Headline.co.id, Jogja ~ Di Sudut Kota Gede Yogyakarta, seorang remaja bernama M. Raihan Tawakal memulai harinya dengan semangat yang sederhana namun kuat. Siswa kelas 10 di Sekolah Rakyat Menengah Atas (SRMA) 20 Sleman ini tidak memiliki fasilitas mewah atau seragam baru, tetapi ia memiliki cita-cita dan rasa syukur atas kesempatan belajar yang membakar semangatnya setiap pagi.
Perjalanan Tawakal dimulai dari sebuah pesan WhatsApp di grup Program Keluarga Harapan (PKH). Ibunya, yang berprofesi sebagai pedagang jajanan keliling, membaca informasi tentang Sekolah Rakyat, sebuah sekolah berbasis asrama yang dibuka khusus untuk anak-anak dari keluarga kurang mampu. “Ibu bilang, ‘Coba daftar aja, Nak. Siapa tahu cocok,'” kenang Tawakal kepada pada Sabtu (8/11/2025).
Awalnya, Tawakal merasa ragu dan ingin bersekolah di sekolah negeri seperti teman-temannya. Namun, kesadaran akan pentingnya pendidikan membuatnya mantap melangkah. “Kalau dipikir-pikir, enggak apa-apa. Yang penting tetap bisa sekolah,” ujarnya.
Di rumah, Tawakal tidak hanya belajar. Ia juga membantu ibunya menyiapkan jajanan setiap pagi, mengangkat, membungkus, dan menata dagangan. “Ibu jualan macam-macam, saya bantu sebisanya. Enggak mau ngerepotin,” tuturnya. Dari keseharian itulah, ia belajar tanggung jawab dan ketekunan.
Sejak kecil, Tawakal aktif mengikuti bela diri seperti pencak silat, taekwondo, dan tapak suci. Ia pernah meraih juara dua dan tiga di tingkat daerah. Kini, minatnya berpindah ke dunia seni visual. “Awalnya cuma iseng gambar karakter. Lama-lama suka,” katanya sambil tersenyum malu. Ia tengah membuat komik sendiri dengan impian menjadi mangaka—pembuat komik Jepang.

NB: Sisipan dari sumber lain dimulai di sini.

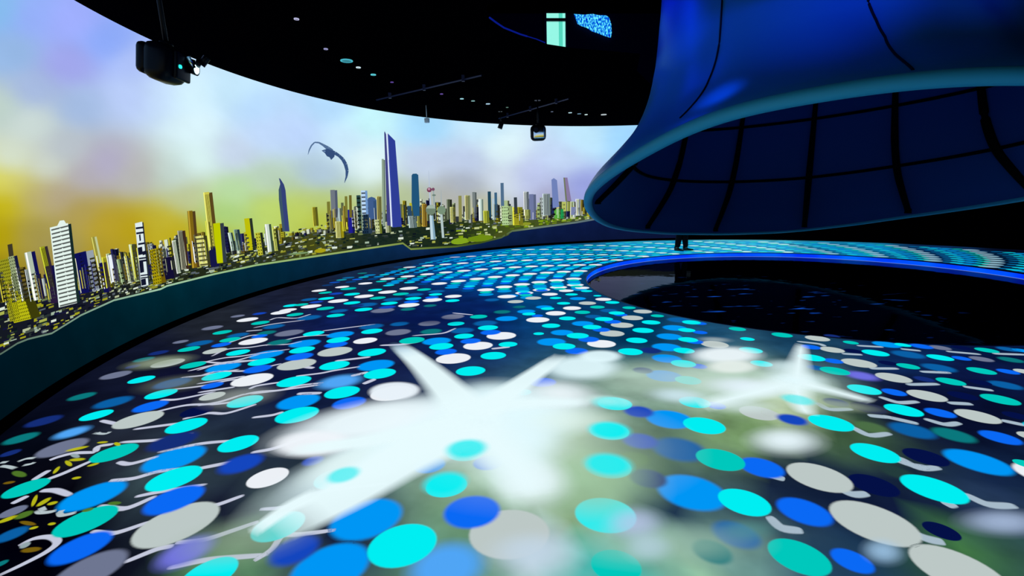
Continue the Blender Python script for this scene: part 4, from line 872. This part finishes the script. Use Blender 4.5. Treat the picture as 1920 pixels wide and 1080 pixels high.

Meski masih belajar menggambar latar dan memperkuat alur cerita, semangatnya tidak surut. “Saya suka bikin cerita. Tapi baru awal. Masih belajar juga gambar background,” jelasnya. Tawakal mengaku awalnya sempat merasa asing di lingkungan baru SRMA. Namun, berkat kegiatan kelompok saat Masa Pengenalan Lingkungan Sekolah (MPLS), ia mulai akrab dengan teman-teman. Kini, ia merasa nyaman dan betah tinggal di asrama.
Sekolah mendukung penuh minat dan bakat siswanya. Selain akademik, Tawakal tetap diberi ruang untuk menggambar dan berlatih silat. Meskipun penggunaan ponsel dibatasi hanya satu jam setiap dua hari, ia tidak mempermasalahkannya. “HP cuma buat nyari referensi. Lebih enak gambar dan nulis,” ucapnya mantap.
Dalam tutur katanya yang sederhana, tersimpan pemahaman hidup yang dalam. “Saya enggak mau ngerepotin ibu. Jalani aja hidup. Yang penting terus belajar, bantu keluarga, dan ngejar cita-cita,” kata Tawakal lirih. Kini, setiap goresan pena dan sapuan pensil dalam bukunya bukan hanya karya seni, melainkan wujud nyata dari semangat, ketekunan, dan harapan. Dari rumah kecil di Kota Gede, lahir mimpi besar tentang masa depan yang perlahan ia bangun dengan tangan sendiri.